Ce sont donc ces deux obédiences, renforcées par le succès de leur stratégie depuis ces derniers mois, qui s’unissent – par intérêt commun uniquement – pour prendre en étau les autres obédiences françaises. André Malraux disait au Général de Gaulle : « Mon Général entre le Parti Communiste et nous il n’y a rien ». C’est la même stratégie qui prévaut aujourd’hui entre ces deux obédiences. Contraindre les autres obédiences à se situer par rapport à elles. Un peu plus loin dans son billet, Jean Laurent présente une réflexion qui doit nous interpeler : « Alors, mariage de la carpe et du lapin entre le GODF et la GLNF, pour la conservation de leurs intérêts bien compris ? Or du binaire en maçonnerie il ne sort jamais rien de bon. Il faut en sortir, nous le savons bien, par le ternaire. »
Alors soyons cette troisième voie, bien réelle pour ceux qui cherchent leur chemin en dehors de l’agitation, et sachons dessiner tous ensemble, sans ambition médiatique, car le nombre n’a jamais été le centre de préoccupation de ceux qui recherchent l’initiatique, et à tour de rôle, car dans l’initiatique une parcelle de lumière illumine chacun, sans que personne n’en détienne davantage à lui seul, les contours de la réponse contemporaine apportée par notre tradition, nos légendes et notre Art maçonnique. Par ce ternaire qui rejette les effets publicitaires de ceux qui se sont laissés emporter vers d’autres rives, sachons conduire celui qui frappe à la porte de nos Loges, sur le chemin de nos symboles et de nos rites, pour l’aider à poursuivre une quête déjà commencée. Si notre voix atteint celui qui cherche, alors il saura discerner ce qui est sauvage, agressif et dévoyé, de ce qui est porteur d’une tradition et d’une voie vers la liberté intérieure, la paix et la fraternité.

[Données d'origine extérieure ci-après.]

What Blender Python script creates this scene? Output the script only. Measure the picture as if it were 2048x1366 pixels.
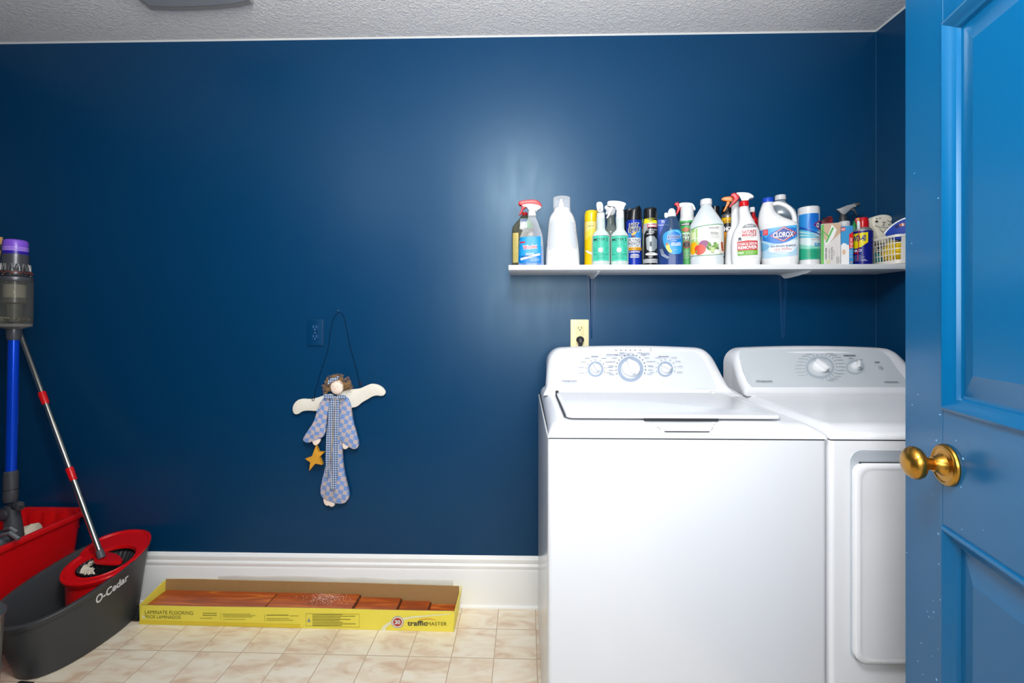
import bpy, bmesh, math, random
from mathutils import Vector, Matrix
R = math.radians
random.seed(7)
for o in list(bpy.data.objects): bpy.data.objects.remove(o)
scene = bpy.context.scene
COL = scene.collection
# ---------------------------------------------------------------- camera, light, exposure
CAM_H = 1.216; FPX = 910.0; HOR = 637.0; YAW = 0.0225
cd = bpy.data.cameras.new('camera'); cam = bpy.data.objects.new('camera', cd); COL.objects.link(cam)
cam.location = (0, 0, CAM_H); cam.rotation_euler = (R(90), 0, YAW)
cd.sensor_width = 36; cd.lens = 36*FPX/2048; cd.shift_y = -(683-HOR)/2048
cd.clip_start = 0.02
scene.camera = cam
vs = scene.view_settings
vs.view_transform = 'Standard'; vs.look = 'None'; vs.gamma = 1; vs.use_curve_mapping = False; vs.exposure = -0.10
w = bpy.data.worlds.new('world'); scene.world = w; w.use_nodes = True
w.node_tree.nodes['Background'].inputs[0].default_value = (0.86, 0.93, 1, 1)
w.node_tree.nodes['Background'].inputs[1].default_value = 0.9
def area(name, loc, rot, sx, sy, power, col=(1, 1, 1)):
    l = bpy.data.lights.new(name, 'AREA'); l.shape = 'RECTANGLE'; l.size = sx; l.size_y = sy
    l.energy = power; l.color = col
    o = bpy.data.objects.new(name, l); COL.objects.link(o); o.location = loc; o.rotation_euler = rot
    return o
area('doorway_light', (0.08, -0.10, 1.50), (R(112), 0, R(6)), 0.75, 0.75, 30, (1, 0.985, 0.965))     # hall light coming in at the doorway
pl = bpy.data.lights.new('key_and_fill_light', 'POINT'); pl.energy = 84; pl.shadow_soft_size = 0.17; pl.color = (1, 0.985, 0.96)
po = bpy.data.objects.new('key_and_fill_light', pl); COL.objects.link(po); po.location = (-0.02, 0.27, 2.17)
p2 = bpy.data.lights.new('key_and_fill_light', 'POINT'); p2.energy = 8; p2.shadow_soft_size = 0.26; p2.color = (1, 0.985, 0.96)  # added fill that brightens the left side, no lamp of the room
po2 = bpy.data.objects.new('key_and_fill_light', p2); COL.objects.link(po2); po2.location = (-1.05, 0.55, 2.10)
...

Le chemin de la tradition n’est ni celui du tapage médiatique, ni celui d’une technologie fugacement à la mode. Dans un monde changeant, l’âme humaine, par son caractère universel, constitue un îlot de stabilité. Les trésors artistiques de la grotte Chauvet 2 viennent de s’ouvrir au monde contemporain. Ils montrent que si 36.000 ans nous séparent de leur réalisation, l’actualité de leur interrogation et signification reste intacte. Jean Guitton écrivait dans le même esprit : « Comme il est étrange que les Grecs nous paraissent nés d’hier et qu’ils nous montrent les ressorts de l’homme, de l’être, de la politique, alors qu’ils ne savaient rien de ce que nous savons. » Sachons être de notre temps, par l’expression d’une pensée qui est de tous les temps. C’est la raison d’être de nos rites et de nos travaux, dans la profondeur de nos Loges et Chapitres.